Plans to reduce speed limits to 20mph on almost 1,000 more roads have been approved by a council.

The move by Wirral Council is aimed at cutting the number of people killed or seriously injured in the borough.

Councillor Steve Foulkes said the the policy was "about co-existence of all our road users".

Opposing councillors called for a more targeted approach around schools, accident blackspots and areas where people had campaigned for it.

The new speed limits were given approval by a significant majority of councillors at a meeting of the authority's environment and transport committee meeting on Monday, the Local Democracy Reporting Service said.

The latest step on 949 roads follows a previous rollout on 1,700 roads in the first stage of the scheme.

Two more stages are expected in 2024.

'Devastated'

Despite only 7% of 2,226 responses in a recent consultation endorsing the move, Labour, Green, and Liberal Democrat representatives on the committee supported the change, arguing it would help save lives .

The committee's three Conservative councillors voted against the policy, pointing to the strong opposition in the responses, and called for a more targeted approach.

A committee council report said pausing or not implementing any of phase two "would be contrary to typical practice" and schemes should be evaluated over six years.

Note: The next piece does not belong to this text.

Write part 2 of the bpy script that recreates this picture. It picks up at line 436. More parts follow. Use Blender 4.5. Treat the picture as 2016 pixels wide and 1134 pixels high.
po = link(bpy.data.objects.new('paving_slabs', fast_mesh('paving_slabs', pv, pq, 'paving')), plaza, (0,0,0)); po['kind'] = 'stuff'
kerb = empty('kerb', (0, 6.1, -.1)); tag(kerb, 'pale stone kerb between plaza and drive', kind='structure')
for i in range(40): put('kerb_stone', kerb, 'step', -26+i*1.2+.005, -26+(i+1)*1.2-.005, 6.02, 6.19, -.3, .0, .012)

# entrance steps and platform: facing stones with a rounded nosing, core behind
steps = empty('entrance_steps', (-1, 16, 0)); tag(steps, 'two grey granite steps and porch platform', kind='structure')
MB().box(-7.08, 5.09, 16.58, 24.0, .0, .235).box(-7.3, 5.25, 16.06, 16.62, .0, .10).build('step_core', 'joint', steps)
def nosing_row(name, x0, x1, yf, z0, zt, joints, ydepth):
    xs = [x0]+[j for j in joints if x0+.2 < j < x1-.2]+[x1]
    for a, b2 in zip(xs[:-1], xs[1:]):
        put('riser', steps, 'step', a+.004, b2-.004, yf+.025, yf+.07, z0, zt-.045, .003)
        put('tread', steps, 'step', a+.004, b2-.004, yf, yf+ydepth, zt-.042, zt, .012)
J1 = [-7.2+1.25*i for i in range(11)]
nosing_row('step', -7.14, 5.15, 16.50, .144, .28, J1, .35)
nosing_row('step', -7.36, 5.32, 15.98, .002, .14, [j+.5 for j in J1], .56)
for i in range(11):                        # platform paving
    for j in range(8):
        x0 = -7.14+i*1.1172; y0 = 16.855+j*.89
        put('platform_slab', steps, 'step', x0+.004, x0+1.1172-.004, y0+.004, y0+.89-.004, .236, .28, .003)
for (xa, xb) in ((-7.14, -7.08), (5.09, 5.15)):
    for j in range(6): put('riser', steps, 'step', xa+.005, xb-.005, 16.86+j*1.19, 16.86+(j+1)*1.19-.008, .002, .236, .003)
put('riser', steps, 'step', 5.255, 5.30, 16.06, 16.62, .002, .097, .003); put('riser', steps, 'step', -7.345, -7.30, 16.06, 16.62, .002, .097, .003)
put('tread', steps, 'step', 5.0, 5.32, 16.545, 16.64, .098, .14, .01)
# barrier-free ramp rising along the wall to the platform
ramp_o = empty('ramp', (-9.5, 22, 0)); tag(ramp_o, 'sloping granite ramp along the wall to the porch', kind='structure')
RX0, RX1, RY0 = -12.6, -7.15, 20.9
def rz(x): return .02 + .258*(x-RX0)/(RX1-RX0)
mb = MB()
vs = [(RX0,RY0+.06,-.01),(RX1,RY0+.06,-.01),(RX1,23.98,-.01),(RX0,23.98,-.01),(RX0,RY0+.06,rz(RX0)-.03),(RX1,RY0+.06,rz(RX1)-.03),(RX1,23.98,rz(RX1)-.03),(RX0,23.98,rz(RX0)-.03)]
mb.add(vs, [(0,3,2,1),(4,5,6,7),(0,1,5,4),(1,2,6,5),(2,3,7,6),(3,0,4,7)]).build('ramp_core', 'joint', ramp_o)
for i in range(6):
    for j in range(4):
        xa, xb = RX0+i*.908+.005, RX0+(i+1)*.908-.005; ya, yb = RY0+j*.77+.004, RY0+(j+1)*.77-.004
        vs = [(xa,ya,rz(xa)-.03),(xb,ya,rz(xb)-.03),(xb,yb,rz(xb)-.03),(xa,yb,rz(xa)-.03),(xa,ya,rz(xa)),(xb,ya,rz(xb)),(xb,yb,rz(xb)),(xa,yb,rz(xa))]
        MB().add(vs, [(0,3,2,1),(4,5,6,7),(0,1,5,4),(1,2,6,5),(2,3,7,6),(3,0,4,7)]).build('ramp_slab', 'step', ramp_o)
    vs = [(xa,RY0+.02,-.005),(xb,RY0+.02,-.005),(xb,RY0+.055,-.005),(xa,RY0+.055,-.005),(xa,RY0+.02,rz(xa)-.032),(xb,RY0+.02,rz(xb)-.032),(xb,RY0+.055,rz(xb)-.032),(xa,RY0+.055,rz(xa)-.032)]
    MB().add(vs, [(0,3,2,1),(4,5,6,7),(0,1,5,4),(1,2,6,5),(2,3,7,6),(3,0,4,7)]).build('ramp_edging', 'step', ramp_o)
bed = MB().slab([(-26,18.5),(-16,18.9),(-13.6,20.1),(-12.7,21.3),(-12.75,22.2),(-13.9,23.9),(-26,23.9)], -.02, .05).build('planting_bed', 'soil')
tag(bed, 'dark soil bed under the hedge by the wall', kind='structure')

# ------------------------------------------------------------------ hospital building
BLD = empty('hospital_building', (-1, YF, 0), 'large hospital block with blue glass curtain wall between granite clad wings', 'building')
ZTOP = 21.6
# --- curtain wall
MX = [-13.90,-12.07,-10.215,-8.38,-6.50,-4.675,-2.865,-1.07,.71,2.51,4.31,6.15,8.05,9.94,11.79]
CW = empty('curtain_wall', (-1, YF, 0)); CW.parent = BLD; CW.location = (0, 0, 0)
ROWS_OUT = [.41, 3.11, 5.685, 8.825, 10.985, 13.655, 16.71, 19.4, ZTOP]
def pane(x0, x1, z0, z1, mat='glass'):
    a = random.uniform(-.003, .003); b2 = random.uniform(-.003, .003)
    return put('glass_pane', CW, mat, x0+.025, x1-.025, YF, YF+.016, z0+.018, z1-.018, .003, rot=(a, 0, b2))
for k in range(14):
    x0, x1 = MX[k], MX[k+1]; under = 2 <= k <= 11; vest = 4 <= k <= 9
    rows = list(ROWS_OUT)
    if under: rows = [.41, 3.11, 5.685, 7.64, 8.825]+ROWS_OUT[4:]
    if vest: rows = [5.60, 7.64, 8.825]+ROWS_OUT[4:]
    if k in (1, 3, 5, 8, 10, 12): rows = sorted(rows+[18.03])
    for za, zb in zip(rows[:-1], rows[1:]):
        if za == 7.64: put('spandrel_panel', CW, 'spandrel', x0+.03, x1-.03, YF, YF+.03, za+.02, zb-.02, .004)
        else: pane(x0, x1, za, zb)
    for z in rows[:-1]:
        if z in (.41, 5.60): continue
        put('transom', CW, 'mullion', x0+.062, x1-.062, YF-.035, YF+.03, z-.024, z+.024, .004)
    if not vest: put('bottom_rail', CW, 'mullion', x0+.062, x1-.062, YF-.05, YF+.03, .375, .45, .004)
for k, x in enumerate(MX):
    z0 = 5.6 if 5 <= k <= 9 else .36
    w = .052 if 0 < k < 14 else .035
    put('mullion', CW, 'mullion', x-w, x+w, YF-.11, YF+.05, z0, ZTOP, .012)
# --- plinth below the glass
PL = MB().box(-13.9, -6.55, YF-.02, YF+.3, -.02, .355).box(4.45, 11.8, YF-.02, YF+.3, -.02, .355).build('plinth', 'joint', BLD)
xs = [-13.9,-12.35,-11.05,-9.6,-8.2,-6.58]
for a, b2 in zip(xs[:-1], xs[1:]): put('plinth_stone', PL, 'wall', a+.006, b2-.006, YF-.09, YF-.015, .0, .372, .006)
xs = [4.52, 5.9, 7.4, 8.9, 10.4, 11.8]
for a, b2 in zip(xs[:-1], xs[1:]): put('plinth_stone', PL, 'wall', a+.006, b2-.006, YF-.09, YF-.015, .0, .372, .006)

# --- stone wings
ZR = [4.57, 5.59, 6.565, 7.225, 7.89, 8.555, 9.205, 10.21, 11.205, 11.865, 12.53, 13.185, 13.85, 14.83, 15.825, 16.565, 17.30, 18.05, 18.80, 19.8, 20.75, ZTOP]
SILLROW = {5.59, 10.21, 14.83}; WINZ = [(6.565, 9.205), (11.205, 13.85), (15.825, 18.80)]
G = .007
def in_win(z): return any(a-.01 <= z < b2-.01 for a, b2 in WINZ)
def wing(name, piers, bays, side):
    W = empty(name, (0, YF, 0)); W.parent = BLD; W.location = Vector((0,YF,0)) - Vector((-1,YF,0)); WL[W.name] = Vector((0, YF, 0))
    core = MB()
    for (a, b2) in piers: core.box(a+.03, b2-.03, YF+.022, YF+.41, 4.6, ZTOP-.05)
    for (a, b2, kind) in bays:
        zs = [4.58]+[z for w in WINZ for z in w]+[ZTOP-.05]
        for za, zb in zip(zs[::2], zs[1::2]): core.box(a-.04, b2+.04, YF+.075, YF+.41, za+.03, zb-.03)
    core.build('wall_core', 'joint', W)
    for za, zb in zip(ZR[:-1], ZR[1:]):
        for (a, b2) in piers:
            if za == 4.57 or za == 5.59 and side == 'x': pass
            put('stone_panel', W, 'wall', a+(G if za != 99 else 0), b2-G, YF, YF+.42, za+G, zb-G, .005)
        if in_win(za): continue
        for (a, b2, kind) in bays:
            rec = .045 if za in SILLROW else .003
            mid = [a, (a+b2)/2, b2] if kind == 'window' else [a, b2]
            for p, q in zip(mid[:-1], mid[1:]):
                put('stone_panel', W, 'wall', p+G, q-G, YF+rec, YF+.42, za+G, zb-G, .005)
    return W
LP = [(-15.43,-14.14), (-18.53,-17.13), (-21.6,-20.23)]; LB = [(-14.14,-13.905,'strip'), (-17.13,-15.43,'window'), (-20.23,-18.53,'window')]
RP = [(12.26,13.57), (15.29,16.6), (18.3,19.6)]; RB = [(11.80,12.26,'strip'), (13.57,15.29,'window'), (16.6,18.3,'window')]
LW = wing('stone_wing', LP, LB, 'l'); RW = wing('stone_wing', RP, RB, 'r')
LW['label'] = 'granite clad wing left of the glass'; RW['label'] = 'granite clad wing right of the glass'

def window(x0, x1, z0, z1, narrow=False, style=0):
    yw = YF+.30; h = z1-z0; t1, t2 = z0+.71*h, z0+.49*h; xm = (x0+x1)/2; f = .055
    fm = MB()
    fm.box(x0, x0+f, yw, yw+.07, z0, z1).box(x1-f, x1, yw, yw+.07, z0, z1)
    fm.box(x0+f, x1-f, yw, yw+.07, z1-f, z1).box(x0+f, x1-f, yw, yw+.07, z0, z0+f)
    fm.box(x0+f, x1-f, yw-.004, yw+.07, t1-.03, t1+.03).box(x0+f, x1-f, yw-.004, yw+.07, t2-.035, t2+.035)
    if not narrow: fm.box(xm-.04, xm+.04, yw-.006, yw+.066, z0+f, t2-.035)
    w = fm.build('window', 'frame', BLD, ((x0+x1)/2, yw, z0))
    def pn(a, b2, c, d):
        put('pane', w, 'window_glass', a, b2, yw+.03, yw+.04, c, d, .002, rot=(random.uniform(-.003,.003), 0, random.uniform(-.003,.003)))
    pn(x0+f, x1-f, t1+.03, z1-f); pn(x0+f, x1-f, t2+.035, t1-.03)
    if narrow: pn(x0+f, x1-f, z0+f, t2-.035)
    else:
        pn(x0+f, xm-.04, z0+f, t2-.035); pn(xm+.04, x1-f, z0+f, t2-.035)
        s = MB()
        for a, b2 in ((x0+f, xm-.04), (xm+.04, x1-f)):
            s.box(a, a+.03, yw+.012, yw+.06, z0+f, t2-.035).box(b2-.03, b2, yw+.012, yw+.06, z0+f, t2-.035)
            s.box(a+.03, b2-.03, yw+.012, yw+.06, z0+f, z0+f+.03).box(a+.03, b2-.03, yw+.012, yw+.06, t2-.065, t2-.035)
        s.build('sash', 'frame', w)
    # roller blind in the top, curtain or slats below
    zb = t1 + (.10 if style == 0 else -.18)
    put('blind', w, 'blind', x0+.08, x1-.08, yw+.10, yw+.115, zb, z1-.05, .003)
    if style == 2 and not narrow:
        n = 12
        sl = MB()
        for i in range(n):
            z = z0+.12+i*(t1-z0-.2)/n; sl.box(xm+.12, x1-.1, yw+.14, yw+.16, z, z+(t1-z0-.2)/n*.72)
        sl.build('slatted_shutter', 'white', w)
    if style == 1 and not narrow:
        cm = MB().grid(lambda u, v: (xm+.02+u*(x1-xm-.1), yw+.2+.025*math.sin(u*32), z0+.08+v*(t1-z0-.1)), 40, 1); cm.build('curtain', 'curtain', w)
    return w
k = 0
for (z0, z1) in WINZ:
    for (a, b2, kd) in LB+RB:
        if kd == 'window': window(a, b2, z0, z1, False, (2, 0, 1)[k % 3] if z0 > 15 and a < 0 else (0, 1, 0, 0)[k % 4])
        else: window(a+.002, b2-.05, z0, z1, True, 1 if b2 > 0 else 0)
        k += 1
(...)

The council, which is under no overall control and led by a Labour minority administration, will look at some main roads being included in this phase as well as cul-de-sacs, which could potentially change back to 30mph.

It also said there was a risk the authority may have to reallocate or give grant money back to the Liverpool City Region if it did not move ahead.

Mr Foulkes, speaking in favour of the policy, said his Claughton ward "would be devastated" if the rollout did not progress, adding: "This policy is about co-existence of all our road users."

Committee chairwoman Liz Grey said the change was needed as children play in the street "in all our urban areas [and] don't just hang out outside schools".

Conservative councillor Max Booth, who voted against the move, pointed to the public feedback responses and said that "supporting the idea that retaining the trust in our democratic process" for future initiatives was "also of the upmost importance".